I’m trying (and, for lack of time, usually failing) to use this blog as a public notebook, much like the countless paper ones I carry around for jotting down ideas to explore more later.

So here’s a quick note. I’ve been trying to find ways to make what’s intuitive about phenomenology clear for students, despite the impenetrable writing of many phenomenologists. (For that reason, I’m very excited about my friend Sam Rocha‘s book Folk Phenomenology, which I’ll likely read over the winter break. This exercise was inspired by one he does, although by the time I worked from his notes to my lesson plan, it was almost unrecognizable.)

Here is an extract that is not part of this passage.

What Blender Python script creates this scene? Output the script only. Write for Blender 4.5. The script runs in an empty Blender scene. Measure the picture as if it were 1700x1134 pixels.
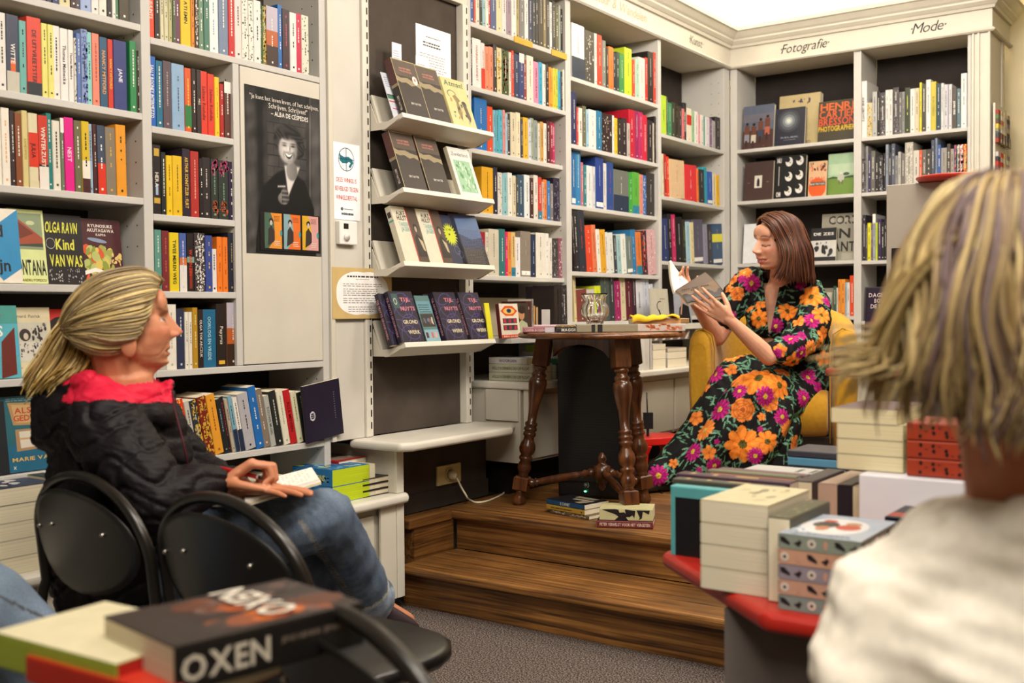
import bpy, bmesh, math, random
import numpy as np
from mathutils import Vector, Matrix
random.seed(7)
rng = np.random.default_rng(7)
SC = bpy.context.scene
COL = SC.collection
PI = math.pi

# ------------------------------------------------------------------ camera
CAM_H = 1.12
FPX = 1781.57
YAW, PITCH, ROLL = map(math.radians, (35.348, -1.5512, -0.4987))
_f = Vector((-math.sin(YAW)*math.cos(PITCH), math.cos(YAW)*math.cos(PITCH), math.sin(PITCH)))
_r0 = Vector((math.cos(YAW), math.sin(YAW), 0)); _u0 = _r0.cross(_f)
_r = math.cos(ROLL)*_r0 + math.sin(ROLL)*_u0
_u = -math.sin(ROLL)*_r0 + math.cos(ROLL)*_u0
cam_d = bpy.data.cameras.new('camera'); cam = bpy.data.objects.new('camera', cam_d); COL.objects.link(cam)
cam.matrix_world = Matrix(((_r.x, _u.x, -_f.x, 0), (_r.y, _u.y, -_f.y, 0), (_r.z, _u.z, -_f.z, CAM_H), (0, 0, 0, 1)))
cam_d.sensor_width = 36; cam_d.lens = FPX/1700*36; cam_d.clip_start = 0.05
cam_d.dof.use_dof = True; cam_d.dof.focus_distance = 3.8; cam_d.dof.aperture_fstop = 3.6
SC.camera = cam
CAMP = Vector((0, 0, CAM_H))

def ray(x, y): return ((x-850)/FPX)*_r - ((y-567)/FPX)*_u + _f
def at(x, y, ax, val):
    d = ray(x, y); i = 'XYZ'.index(ax); t = (val-CAMP[i])/d[i]
    return CAMP + d*t
def dp(x, y, depth): return CAMP + ray(x, y)*depth     # point seen at a pixel, at a given distance along the view axis
def LX(x, y=300, X=-2.8): return at(x, y, 'X', X).y
def RX(x, y=300, Y=6.338): return at(x, y, 'Y', Y).x

# ------------------------------------------------------------------ view, world, lamps
vs = SC.view_settings
vs.view_transform = 'Standard'; vs.look = 'None'; vs.exposure = -0.16; vs.gamma = 1.0; vs.use_curve_mapping = False
w = bpy.data.worlds.new('world'); SC.world = w; w.use_nodes = True
w.node_tree.nodes['Background'].inputs[0].default_value = (1.0, .86, .7, 1)
w.node_tree.nodes['Background'].inputs[1].default_value = 0.045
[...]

Here’s a quick experiment we did last Thursday that worked. I came into class with about $20 worth of Smarties (the Canadian kind, not the American kind) and set them prominently on the table. I then ignored them for twenty minutes as I talked about class-related stuff.

My students’ interest was piqued, and I finally explained that today we would be candy phenomenologists. I handed out Smarties to everyone in the class (there are about 80 students, which is why I spent so much), but told them not to eat them yet. I made them start by describing what they looked like, sounded like, and felt like. I told them that as an American, I don’t know anything about Canadian Smarties, and they were aghast. I told them they’d have to describe them to me.

Once they wrote down their descriptions, I told them to eat one at a time, and tell me what they tasted like, again keeping in mind that I didn’t know firsthand.

What made this work, I think, was that the silliness of the exercise allowed them to let down their guard. It was fun, so they were willing to take a risk in what they observed. They were also more open to the act of observing itself. Their curiosity about the prominently displayed but studiously ignored candy put them in the right state of mind, one where they craved an explanation. That craving — that hunger? — opened them up to my explanation of our task, which broke from their expectations of how class should go. I needed to overcome those expectations so they’d be open to something new — a new way of interacting with the world around them, paying attention to the things they’d habitually overlook.

At some point I need to come back to this, but I wanted to write it down so I could use it again in the future.